Q. The Talmud asks “What is Chanukah?” Didn’t the rabbis know?

A. The question is indeed asked in the Talmud in tractate Shabbat 21b (cf. Megillat Ta’anit 9).

Strangely, no such question is asked about the other festivals (there is a great deal in the rabbinic sources about Purim, the other “minor” festival, yet nowhere do the sages ask, “What is Purim?”).

Nonetheless, the Talmud is well aware that Chanukah is a festival of lights, since it discusses the laws of the lights in a number of places (e.g. Shabbat 22a, Bava Kamma 62b, Middot 1:6).

The discussions have a specific angle on the story: there was a flask of oil that kept on keeping on, so we remember it by kindling lights each evening.

Nothing about Judah the Maccabee, no reference to Maccabean heroism. The military and political factors might well never have happened, and that is probably the reason for the “What is Chanukah” question.

The sages asked their question because they knew what answer they wanted to hear, that there had been a religious crisis – the pollution of the Temple – and there was a spiritual answer – God ensured that the sanctuary could be restored and re-opened.


Q. Why did Antiochus oppose Judaism – was he a straight-out antisemite?

A. The persecution was due to a variety of factors.

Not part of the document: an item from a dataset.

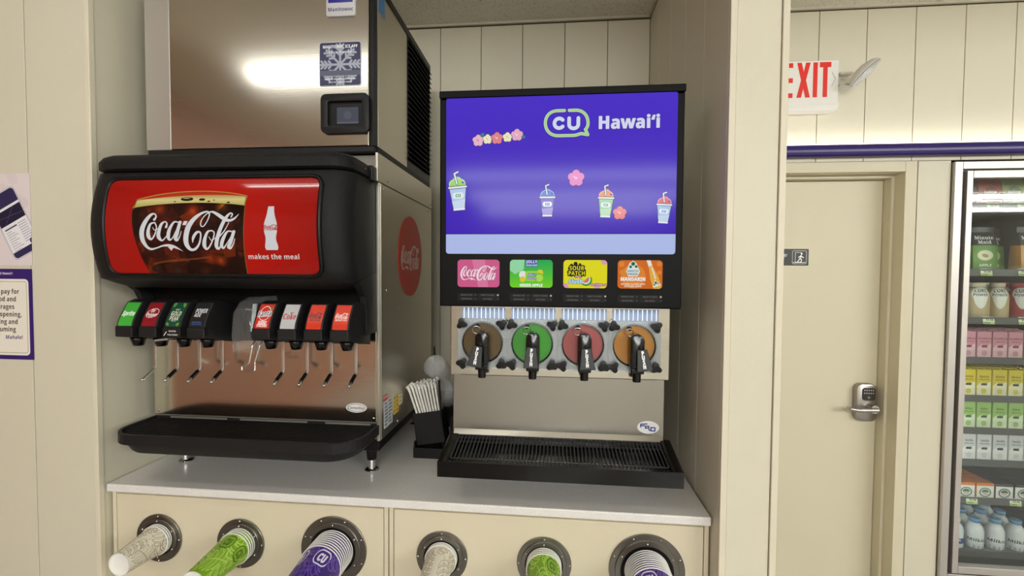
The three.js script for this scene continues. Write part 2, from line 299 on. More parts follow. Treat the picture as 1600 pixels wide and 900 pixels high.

Antisemitism is one of them but not the only one.

The commonest view is that the king’s actions fitted into his overall policy of hellenising the kingdom. It was not a specifically anti-Jewish policy but the Jews were part of its effects.

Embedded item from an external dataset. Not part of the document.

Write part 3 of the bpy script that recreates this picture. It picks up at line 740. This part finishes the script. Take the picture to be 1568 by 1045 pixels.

I Maccabees 1:11 says, “The king wrote to his whole kingdom for all to become one people and for each to abandon his own customs”. This meant that Jewish practices were to be abandoned and heathen shrines were to be set up in the Temple and throughout the land.

The king’s concern, however, was more than merely religious and cultural. It was political since he wanted his control of the whole kingdom to be firm and stable.

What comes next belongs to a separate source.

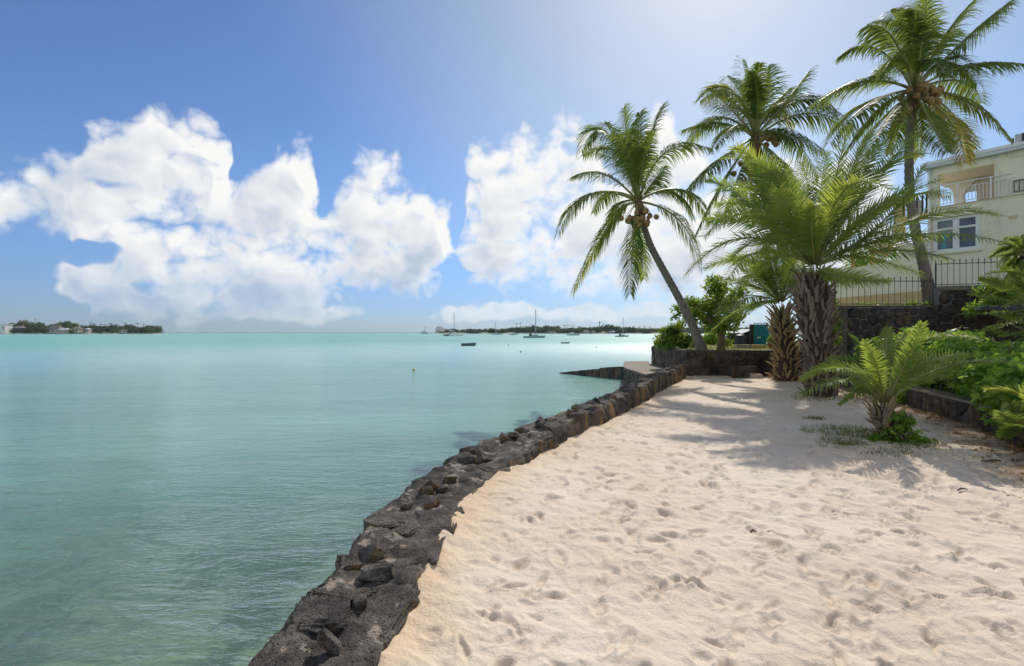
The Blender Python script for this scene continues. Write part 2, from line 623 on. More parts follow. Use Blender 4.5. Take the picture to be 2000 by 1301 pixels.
    M['mortar_pale'] = simple_mat('mortar_pale', (0.24, 0.225, 0.21), 0.9, 0.35, 4.0, 0.5, 50.0, dirt=(0.09, 0.08, 0.075))
    M['sand_fill'] = simple_mat('sand_fill', (0.50, 0.42, 0.33), 0.95, 0.25, 9.0, 0.5, 70.0, dirt=(0.22, 0.17, 0.12))
    M['concrete'] = simple_mat('concrete', (0.25, 0.205, 0.165), 0.9, 0.3, 2.5, 0.4, 40.0, dirt=(0.20, 0.16, 0.12))
    M['concrete_dark'] = simple_mat('concrete_dark', (0.10, 0.09, 0.08), 0.85, 0.4, 3.0, 0.6, 30.0, dirt=(0.035, 0.032, 0.03))
    M['paver'] = simple_mat('paver', (0.55, 0.50, 0.43), 0.9, 0.2, 5.0, 0.3, 50.0)

    # lagoon water: a turquoise, slightly milky body with a fresnel surface
    m, T, out = new_mat('lagoon_water')
    p = pos_node(T)
    sp = T.n('ShaderNodeSeparateXYZ', {'Vector': p})
    dist = T.v('LENGTH', p)
    pn = T.noise(T.v('MULTIPLY', p, (0.35, 1.0, 0.0)), 0.045, 4, 0.6)
    off = T.sstep(T.m('ADD', dist, T.m('MULTIPLY', T.m('SUBTRACT', pn, 0.5), 40.0)), 4.0, 75.0)
    body = T.mix(off, (0.180, 0.350, 0.290), (0.165, 0.415, 0.355))
    deep = T.sstep(dist, 500.0, 2600.0)
    body = T.mix(deep, body, (0.060, 0.230, 0.245))
    painted_chop = T.noise(T.v('MULTIPLY', p, (0.10, 0.55, 0.0)), 0.9, 5, 0.62, 0.3)
    body = T.v('SCALE', body, T.m('MULTIPLY_ADD', painted_chop, 0.60, 0.70))  # light and dark of ripple facets painted into the body colour
    body = T.mix(T.m('MULTIPLY', T.sstep(pn, 0.50, 0.66), 0.55), body, (0.105, 0.320, 0.330))
    # ripples: short crests lying across the view, finer ones on top
    wv = T.v('MULTIPLY', p, (0.55, 1.55, 1.0))
    r1 = T.noise(wv, 1.5, 5, 0.60, 0.6)
    r2 = T.noise(T.v('MULTIPLY', p, (1.0, 1.9, 1.0)), 4.5, 4, 0.62, 0.4)
    r3 = T.noise(T.v('MULTIPLY', p, (0.6, 1.6, 1.0)), 0.30, 3, 0.5, 0.3)
    h = T.m('ADD', T.m('MULTIPLY', r1, 0.150), T.m('MULTIPLY', r2, 0.050))
    h = T.m('ADD', h, T.m('MULTIPLY', r3, 0.20))
    h = T.m('MULTIPLY', h, T.m('DIVIDE', 1.0, T.m('MULTIPLY_ADD', dist, 1.0 / 26.0, 1.0)))
    bn = T.n('ShaderNodeBump', {'Strength': 1.0, 'Distance': 1.0, 'Height': h})
    dif = T.n('ShaderNodeBsdfDiffuse', {'Color': body})
    tr = T.n('ShaderNodeBsdfTransparent', {'Color': (0.74, 0.90, 0.82)})
    see = T.m('MULTIPLY', T.m('SUBTRACT', 1.0, T.sstep(dist, 3.0, 15.0)), 0.74)
    bodys = T.n('ShaderNodeMixShader', {0: see, 1: dif.outputs[0], 2: tr.outputs[0]})
    gl = T.n('ShaderNodeBsdfGlossy', {'Color': (1, 1, 1), 'Roughness': T.m('MULTIPLY_ADD', T.sstep(dist, 6.0, 90.0), 0.24, 0.05), 'Normal': bn.outputs[0]})
    fr = T.n('ShaderNodeFresnel', {'IOR': 1.33, 'Normal': bn.outputs[0]})
    fac = T.m('MULTIPLY', fr.outputs[0], T.m('MULTIPLY_ADD', T.sstep(dist, 10.0, 150.0), -0.65, 0.90))
    mx = T.n('ShaderNodeMixShader', {0: fac, 1: bodys.outputs[0], 2: gl.outputs[0]})
    T.links.new(mx.outputs[0], out.inputs[0])
    M['water'] = m
    m, T, out = new_mat('seabed')
    p = pos_node(T)
    n = T.noise(T.v('MULTIPLY', p, (1.0, 0.8, 1.0)), 0.75, 6, 0.62, 0.5)
    c = T.mix(T.sstep(n, 0.46, 0.58), (0.62, 0.56, 0.38), (0.16, 0.15, 0.07))
    b = T.n('ShaderNodeBsdfDiffuse', {'Color': c})
    T.links.new(b.outputs[0], out.inputs[0])
    M['seabed'] = m

    # leaves
    M['coco_leaf'] = leaf_mat('coconut_leaf', (0.055, 0.098, 0.030), (0.150, 0.205, 0.048), (0.44, 0.33, 0.11), 0.50, 0.52, 2.0, 0.2)
    M['date_leaf'] = leaf_mat('date_palm_leaf', (0.105, 0.175, 0.050), (0.235, 0.310, 0.078), (0.38, 0.34, 0.11), 0.50, 0.5, 1.9, 0.25)
    M['hedge_leaf'] = leaf_mat('hedge_leaf', (0.095, 0.200, 0.034), (0.240, 0.370, 0.065), (0.36, 0.40, 0.08), 0.50, 0.45, 2.0, 0.3)
    M['bush_leaf'] = leaf_mat('bush_leaf', (0.085, 0.170, 0.025), (0.230, 0.310, 0.045), (0.34, 0.31, 0.06), 0.50, 0.5, 2.0, 0.25)
    M['tree_leaf'] = leaf_mat('tree_leaf', (0.080, 0.165, 0.028), (0.210, 0.300, 0.050), (0.32, 0.30, 0.06), 0.52, 0.5, 2.0, 0.25)
    M['far_leaf'] = leaf_mat('far_leaf', (0.035, 0.065, 0.018), (0.110, 0.155, 0.040), (0.18, 0.17, 0.07), 0.3, 0.7, 1.4, 0.1)
    M['grass'] = leaf_mat('grass_blade', (0.095, 0.140, 0.035), (0.210, 0.235, 0.070), (0.38, 0.32, 0.13), 0.4, 0.6, 1.5, 0.2)
    M['litter'] = leaf_mat('dry_leaf', (0.16, 0.085, 0.035), (0.36, 0.22, 0.08), (0.50, 0.34, 0.12), 0.2, 0.8, 1.2, 0.1)
    M['midrib'] = simple_mat('midrib', (0.25, 0.24, 0.07), 0.5, 0.3, 2.0)
    M['midrib_date'] = simple_mat('midrib_date', (0.25, 0.24, 0.085), 0.5, 0.3, 2.0)
    M['coco_trunk'] = simple_mat('coconut_bark', (0.21, 0.18, 0.15), 0.9, 0.45, 5.0, 0.7, 30.0, dirt=(0.09, 0.075, 0.06))
    M['date_core'] = simple_mat('date_trunk_core', (0.060, 0.042, 0.030), 0.95, 0.4, 6.0, 0.7, 25.0)
    M['boot'] = simple_mat('leaf_base_husk', (0.255, 0.195, 0.145), 0.9, 0.5, 7.0, 0.6, 45.0, dirt=(0.095, 0.068, 0.050))
    M['boot_dark'] = simple_mat('leaf_base_dark', (0.155, 0.110, 0.080), 0.95, 0.5, 9.0, 0.6, 45.0, dirt=(0.05, 0.035, 0.025))
    M['boot_tan'] = simple_mat('leaf_base_tan', (0.34, 0.235, 0.125), 0.9, 0.45, 7.0, 0.6, 45.0, dirt=(0.15, 0.10, 0.055))
    M['bark'] = simple_mat('bark', (0.24, 0.175, 0.10), 0.9, 0.35, 6.0, 0.6, 30.0, dirt=(0.11, 0.08, 0.05))
    M['bark_dark'] = simple_mat('bark_dark', (0.10, 0.075, 0.05), 0.9, 0.35, 6.0, 0.6, 30.0)
    M['nut'] = simple_mat('coconut_husk', (0.30, 0.185, 0.065), 0.6, 0.6, 5.0, 0.2, 20.0)
    M['husk'] = simple_mat('fibre', (0.16, 0.10, 0.05), 0.95, 0.4, 10.0, 0.6, 40.0)
    M['lawn'] = simple_mat('lawn', (0.22, 0.23, 0.055), 0.95, 0.5, 1.2, 0.8, 45.0, dirt=(0.38, 0.32, 0.17))
    M['earth'] = simple_mat('earth', (0.085, 0.060, 0.040), 0.95, 0.4, 3.0, 0.7, 30.0)

    # house and garden
    M['cream'] = simple_mat('cream_render', (0.86, 0.80, 0.61), 0.85, 0.07, 0.7, 0.15, 60.0, dirt=(0.66, 0.61, 0.46))
    M['tan'] = simple_mat('ochre_render', (0.62, 0.47, 0.24), 0.85, 0.10, 0.9, 0.15, 60.0)
    M['peach'] = simple_mat('peach_render', (0.80, 0.69, 0.56), 0.85, 0.06, 0.7)
    M['white'] = simple_mat('white_paint', (0.80, 0.80, 0.78), 0.5, 0.05, 1.5)
    M['fascia'] = simple_mat('roof_fascia', (0.62, 0.63, 0.63), 0.6, 0.08, 1.0)
    M['wood'] = simple_mat('timber', (0.42, 0.27, 0.12), 0.7, 0.25, 4.0, 0.2, 30.0)
    M['iron'] = simple_mat('dark_iron', (0.055, 0.060, 0.058), 0.45, 0.3, 9.0)
    M['grey'] = simple_mat('grey_metal', (0.42, 0.43, 0.43), 0.5, 0.1, 3.0)
    M['black'] = simple_mat('black_plastic', (0.022, 0.023, 0.025), 0.4, 0.2, 3.0)
    M['teal'] = simple_mat('teal_paint', (0.025, 0.260, 0.320), 0.5, 0.14, 1.6, dirt=(0.04, 0.20, 0.23))
    M['teal_pale'] = simple_mat('teal_render', (0.16, 0.38, 0.38), 0.7, 0.1, 1.5)
    M['terracotta'] = simple_mat('terracotta', (0.30, 0.085, 0.045), 0.8, 0.2, 6.0)
    M['tarp'] = simple_mat('dark_blue_sheet', (0.035, 0.036, 0.060), 0.6, 0.2, 2.0)
    M['dark_wood'] = simple_mat('dark_wood', (0.040, 0.028, 0.022), 0.8, 0.3, 4.0)
    M['pale_stone'] = simple_mat('pale_stone', (0.50, 0.43, 0.36), 0.9, 0.2, 3.0)
    m, T, out = new_mat('window_glass')
    b = T.n('ShaderNodeBsdfPrincipled', {'Base Color': (0.13, 0.17, 0.23), 'Roughness': 0.06, 'Specular IOR Level': 0.8})
    T.links.new(b.outputs[0], out.inputs[0])
    M['glass'] = m
    M['curtain'] = simple_mat('curtain', (0.10, 0.34, 0.40), 0.8, 0.25, 5.0)
    # boats and far shore
    M['hull_white'] = simple_mat('white_gelcoat', (0.78, 0.79, 0.78), 0.3, 0.05, 0.4)
    M['hull_blue'] = simple_mat('blue_grey_hull', (0.30, 0.42, 0.42), 0.4, 0.1, 0.4)
    M['hull_dark'] = simple_mat('dark_hull', (0.090, 0.140, 0.135), 0.5, 0.2, 1.0)
    M['mast'] = simple_mat('aluminium_mast', (0.36, 0.37, 0.38), 0.4, 0.05, 1.0, metal=0.3)
    M['sail_cover'] = simple_mat('sail_cover', (0.07, 0.075, 0.10), 0.8, 0.1, 1.0)
    M['buoy_yellow'] = simple_mat('yellow_buoy', (0.70, 0.50, 0.04), 0.5, 0.1, 4.0)
    M['buoy_dark'] = simple_mat('dark_buoy', (0.05, 0.06, 0.06), 0.5, 0.1, 4.0)
    M['far_ground'] = simple_mat('far_ground', (0.14, 0.13, 0.08), 0.95, 0.4, 0.03)
    M['far_beach'] = simple_mat('far_beach', (0.30, 0.27, 0.21), 0.95, 0.2, 0.05)
    M['cliff'] = simple_mat('cliff_rock', (0.16, 0.15, 0.13), 0.95, 0.4, 0.008)
    M['thatch'] = simple_mat('thatch', (0.24, 0.19, 0.15), 0.95, 0.25, 0.4)
    return M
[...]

There were also personality dimensions, which is why his desire to be Antiochus Epiphanes, “Divine Antiochus”, was mocked by those who called him Antiochus Epimanes, “Crazy Antiochus”.

Another interpretation ascribes much of the problem to the Jews themselves or rather the Jewish Hellenists amongst them, the “mit’yav’nim”, who urged assimilation and went even beyond what the king had instigated. However, it is unlikely that the “mit’yav’nim” were so many and mighty that the king would fight their fight for them.

It is more probable that the internal conflict within the Jewish community led the king to conclude that the realm was in an uproar and needed to be harshly put down.


Samson Raphael Hirsch reminds us that it is more important to kindle the Chanukah lights at home than in the synagogue. The rule is “ner ish uveito”, “a light in one’s own house”.

No matter how impressively the rabbi speaks or how beautifully the chazzan sings, this is no guarantee, says Hirsch, that Judaism will survive: “The important thing is how your children and babies prattle, whether the Jewish spirit shines in them, whether Jewish sap flows in their veins, whether the Jewish way of life is their education – on this depend on victory and deliverance.”

Hirsch is emphasising an aspect of Jewish education which we often ignore. Formal instruction at school will never be enough without a Jewish basis in the home.

If children go through their early infancy taking it for granted that a family has Shabbat candles and Kiddush, a Seder on Pesach and a sukkah on Sukkot, a chanukkiyah on Chanukah and the Shema twice every day, those children will be safe as Jews.

In Hirsch’s words, “the Jewish way of life is their education”.